Happy Birthday America!


  1. Excellent Suzie - Local is a grand idea. My Texas AG Talks Blog partner Mike Barnett spends a lot of time at farmers markets. I do go, but not as much. Local is a great marketing tool, but runs the risk of a caricature of itself, thrown in with all the silliness of "real food," "slow food," and so on. I heard a new one last night - Food Forests. Okay, I need to research that one. Just remember that all food is local somewhere. The fact that we have the best and safest food supply on Earth and in the history of our grand old planet is another reason to celebrate the 4th of July!

  2. Just my point Gene, all farmers are someone's neighbor and grow "local" food for that neighbor. Out here on the edge of the Chihuahuan Desert, we don't have any food producing neighbors, so I guess we have grown used to trusting farmers from all over the U. S. to produce safe, abundent and affordable food for us.

  3. Some reasons to buy local where possible:
    1) Better taste and nutrition. The tomatoes from your local market should be way better than some that have been shipped halfway across the country. They will be fresher obviously but also will probably be a variety that comes with taste over shipability and shelf-life.
    2) Avoiding huge food miles and thus fossil fuel consumption.
    3) Helping the local economy thrive. The more money that stays circulating in a community, especially a rural one, the better that community will do.
    4) Building a better community by fostering more face to face interactions with primary suppliers, rather than faceless transactions at a supermarket.
    5) Seasonality. At a supermarket you'd think strawberries are in season 12 months of the year. Buying local gets you in tune with what's in season and you get fruit and veg at it's best.

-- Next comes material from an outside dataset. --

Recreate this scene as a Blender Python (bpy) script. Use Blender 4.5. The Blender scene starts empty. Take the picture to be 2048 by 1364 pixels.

    1. Hi Dave, thanks so much for reading! Your comments are right on for areas that have local food available. Out here next to the Chihuahuan Desert, the only local food might be the summer time watermelons. as long as it's not a drought and heat wave like the last few years! We have a Texas supermarket chain called HEB that specializes in Texas produce, eggs, meat and fish from the gulf coast. Thats the only "local" we have available. Our farmers market, which is open two days a week for about 4 months sells out of the garden tomatoes and sweet corn the eight or ten vendors try to grow by about 8:30. So bottom line, if available, local is a grand idea. When stuck out in the middle of the desert, Grown In the U.S.A. is also a grand idea!